■ What you should do ■
Extract everything from the first line through the line with "return atS(1960 +", both ends included, except for any pictures.

■ Supplied data ■
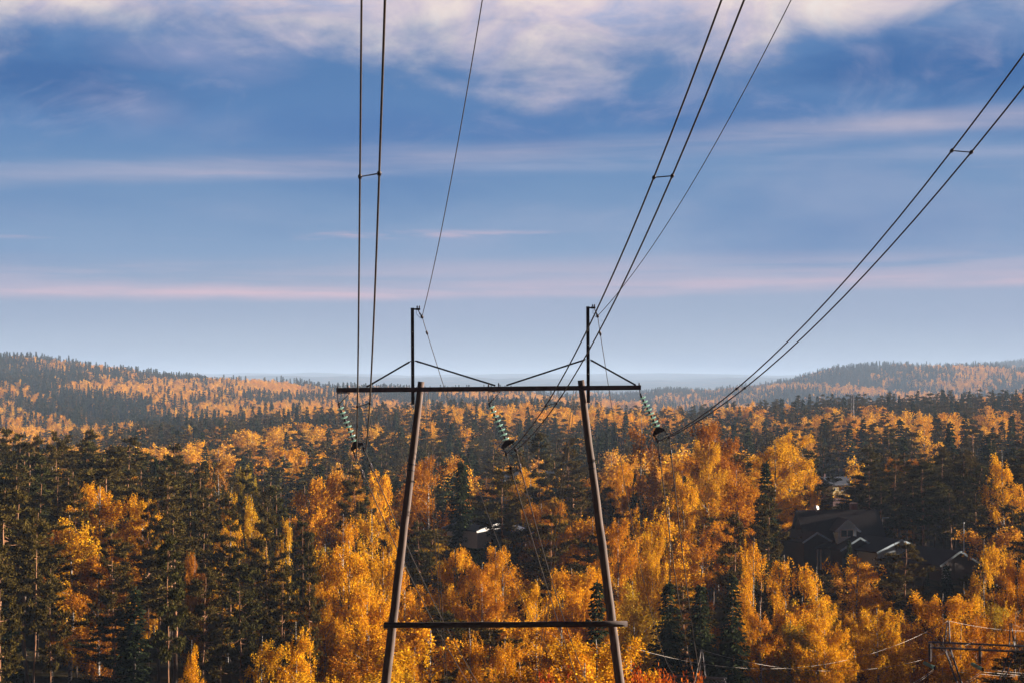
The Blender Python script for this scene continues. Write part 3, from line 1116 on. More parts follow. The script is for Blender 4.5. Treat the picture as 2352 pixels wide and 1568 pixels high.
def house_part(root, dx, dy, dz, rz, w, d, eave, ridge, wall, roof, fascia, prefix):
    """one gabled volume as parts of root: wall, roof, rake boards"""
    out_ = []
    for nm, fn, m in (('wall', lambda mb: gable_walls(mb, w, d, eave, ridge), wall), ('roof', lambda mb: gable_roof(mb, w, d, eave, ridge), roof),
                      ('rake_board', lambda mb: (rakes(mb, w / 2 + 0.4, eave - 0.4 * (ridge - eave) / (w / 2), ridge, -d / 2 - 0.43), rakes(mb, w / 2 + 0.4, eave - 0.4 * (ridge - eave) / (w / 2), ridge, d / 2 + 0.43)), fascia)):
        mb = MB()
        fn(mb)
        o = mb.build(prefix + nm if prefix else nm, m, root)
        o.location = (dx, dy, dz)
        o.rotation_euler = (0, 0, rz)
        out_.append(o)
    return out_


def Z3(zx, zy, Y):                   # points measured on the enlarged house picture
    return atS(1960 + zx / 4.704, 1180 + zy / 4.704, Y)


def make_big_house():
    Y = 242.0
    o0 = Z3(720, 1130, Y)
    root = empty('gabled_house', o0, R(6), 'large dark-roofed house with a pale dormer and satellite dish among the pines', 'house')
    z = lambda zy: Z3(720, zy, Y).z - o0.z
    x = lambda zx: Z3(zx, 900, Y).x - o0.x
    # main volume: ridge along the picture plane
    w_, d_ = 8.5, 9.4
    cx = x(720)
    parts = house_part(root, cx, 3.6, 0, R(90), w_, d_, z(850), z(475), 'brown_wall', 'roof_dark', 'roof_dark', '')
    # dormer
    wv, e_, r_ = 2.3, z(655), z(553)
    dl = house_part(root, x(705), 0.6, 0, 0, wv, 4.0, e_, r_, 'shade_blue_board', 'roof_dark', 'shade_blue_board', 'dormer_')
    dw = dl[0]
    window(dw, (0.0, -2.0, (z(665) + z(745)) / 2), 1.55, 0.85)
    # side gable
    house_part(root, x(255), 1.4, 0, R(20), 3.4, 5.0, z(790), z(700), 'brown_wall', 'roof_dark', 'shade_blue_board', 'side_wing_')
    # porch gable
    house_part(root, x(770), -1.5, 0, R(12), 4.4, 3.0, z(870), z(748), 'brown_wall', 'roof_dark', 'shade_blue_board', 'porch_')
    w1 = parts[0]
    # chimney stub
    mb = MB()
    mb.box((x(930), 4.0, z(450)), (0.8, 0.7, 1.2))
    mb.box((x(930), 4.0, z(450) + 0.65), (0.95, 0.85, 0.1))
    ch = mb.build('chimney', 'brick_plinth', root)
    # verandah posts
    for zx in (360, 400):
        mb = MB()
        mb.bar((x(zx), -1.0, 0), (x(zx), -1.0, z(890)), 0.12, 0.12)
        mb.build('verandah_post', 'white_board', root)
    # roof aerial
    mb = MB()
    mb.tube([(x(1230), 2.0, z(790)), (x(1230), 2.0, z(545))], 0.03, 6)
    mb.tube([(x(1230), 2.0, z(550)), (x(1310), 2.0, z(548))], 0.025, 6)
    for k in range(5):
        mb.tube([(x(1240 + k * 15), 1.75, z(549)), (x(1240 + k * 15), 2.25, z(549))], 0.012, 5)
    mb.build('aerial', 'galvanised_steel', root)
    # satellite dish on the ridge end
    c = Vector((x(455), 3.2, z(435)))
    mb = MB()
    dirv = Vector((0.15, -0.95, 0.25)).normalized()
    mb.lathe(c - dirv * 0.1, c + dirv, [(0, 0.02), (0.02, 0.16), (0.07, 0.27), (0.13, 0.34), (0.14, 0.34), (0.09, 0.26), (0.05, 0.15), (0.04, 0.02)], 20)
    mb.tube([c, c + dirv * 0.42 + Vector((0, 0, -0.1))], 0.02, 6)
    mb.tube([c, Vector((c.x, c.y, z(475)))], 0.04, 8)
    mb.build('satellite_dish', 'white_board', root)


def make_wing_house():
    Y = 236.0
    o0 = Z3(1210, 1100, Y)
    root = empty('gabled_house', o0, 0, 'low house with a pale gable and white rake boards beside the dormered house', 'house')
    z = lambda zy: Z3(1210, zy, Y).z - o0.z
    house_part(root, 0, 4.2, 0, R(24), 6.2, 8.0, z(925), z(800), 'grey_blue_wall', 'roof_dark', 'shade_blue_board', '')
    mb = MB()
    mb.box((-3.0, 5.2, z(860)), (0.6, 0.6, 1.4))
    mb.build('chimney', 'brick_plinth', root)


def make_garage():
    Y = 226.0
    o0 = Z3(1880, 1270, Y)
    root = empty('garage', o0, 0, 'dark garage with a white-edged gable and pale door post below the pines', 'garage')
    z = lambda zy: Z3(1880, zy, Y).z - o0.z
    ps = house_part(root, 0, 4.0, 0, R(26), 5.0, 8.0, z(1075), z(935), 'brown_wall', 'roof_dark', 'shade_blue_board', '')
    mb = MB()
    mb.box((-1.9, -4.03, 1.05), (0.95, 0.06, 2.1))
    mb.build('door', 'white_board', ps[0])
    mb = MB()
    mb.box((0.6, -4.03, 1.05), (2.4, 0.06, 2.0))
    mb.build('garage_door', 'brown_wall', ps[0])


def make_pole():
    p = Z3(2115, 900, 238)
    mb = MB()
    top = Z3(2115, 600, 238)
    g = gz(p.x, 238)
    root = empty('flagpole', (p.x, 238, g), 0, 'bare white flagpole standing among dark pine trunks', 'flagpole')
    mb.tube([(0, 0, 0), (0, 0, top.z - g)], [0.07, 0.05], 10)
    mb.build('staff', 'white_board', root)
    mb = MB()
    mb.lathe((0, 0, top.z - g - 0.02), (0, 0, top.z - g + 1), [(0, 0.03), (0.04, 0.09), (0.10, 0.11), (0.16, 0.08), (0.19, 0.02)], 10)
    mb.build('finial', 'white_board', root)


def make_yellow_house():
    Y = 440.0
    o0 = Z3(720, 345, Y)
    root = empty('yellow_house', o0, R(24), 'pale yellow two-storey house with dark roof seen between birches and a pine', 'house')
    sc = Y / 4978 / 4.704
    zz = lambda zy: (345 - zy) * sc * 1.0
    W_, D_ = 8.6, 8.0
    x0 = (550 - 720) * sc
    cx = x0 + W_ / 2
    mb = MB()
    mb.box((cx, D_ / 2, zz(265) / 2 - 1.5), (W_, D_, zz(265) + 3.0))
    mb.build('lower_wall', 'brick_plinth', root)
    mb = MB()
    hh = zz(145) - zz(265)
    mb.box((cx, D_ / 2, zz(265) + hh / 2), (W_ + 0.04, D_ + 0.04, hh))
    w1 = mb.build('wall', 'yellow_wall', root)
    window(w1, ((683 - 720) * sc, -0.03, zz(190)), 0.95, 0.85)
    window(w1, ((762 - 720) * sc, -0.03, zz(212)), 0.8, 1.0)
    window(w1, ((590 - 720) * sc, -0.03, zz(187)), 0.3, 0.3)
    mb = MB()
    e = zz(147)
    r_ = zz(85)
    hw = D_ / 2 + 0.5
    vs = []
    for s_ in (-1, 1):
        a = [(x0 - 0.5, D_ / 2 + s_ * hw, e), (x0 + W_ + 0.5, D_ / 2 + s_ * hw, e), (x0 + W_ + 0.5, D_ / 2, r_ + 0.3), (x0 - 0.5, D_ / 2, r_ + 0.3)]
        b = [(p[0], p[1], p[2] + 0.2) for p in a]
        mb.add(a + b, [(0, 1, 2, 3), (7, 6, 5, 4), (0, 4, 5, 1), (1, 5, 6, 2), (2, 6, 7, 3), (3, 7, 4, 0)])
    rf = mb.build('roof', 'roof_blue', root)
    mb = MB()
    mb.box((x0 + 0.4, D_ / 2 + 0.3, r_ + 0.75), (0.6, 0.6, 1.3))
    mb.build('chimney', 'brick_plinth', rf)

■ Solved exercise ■
The Blender Python script for this scene continues. Write part 3, from line 1116 on. More parts follow. The script is for Blender 4.5. Treat the picture as 2352 pixels wide and 1568 pixels high.
def house_part(root, dx, dy, dz, rz, w, d, eave, ridge, wall, roof, fascia, prefix):
    """one gabled volume as parts of root: wall, roof, rake boards"""
    out_ = []
    for nm, fn, m in (('wall', lambda mb: gable_walls(mb, w, d, eave, ridge), wall), ('roof', lambda mb: gable_roof(mb, w, d, eave, ridge), roof),
                      ('rake_board', lambda mb: (rakes(mb, w / 2 + 0.4, eave - 0.4 * (ridge - eave) / (w / 2), ridge, -d / 2 - 0.43), rakes(mb, w / 2 + 0.4, eave - 0.4 * (ridge - eave) / (w / 2), ridge, d / 2 + 0.43)), fascia)):
        mb = MB()
        fn(mb)
        o = mb.build(prefix + nm if prefix else nm, m, root)
        o.location = (dx, dy, dz)
        o.rotation_euler = (0, 0, rz)
        out_.append(o)
    return out_


def Z3(zx, zy, Y):                   # points measured on the enlarged house picture
    return atS(1960 + zx / 4.704, 1180 + zy / 4.704, Y)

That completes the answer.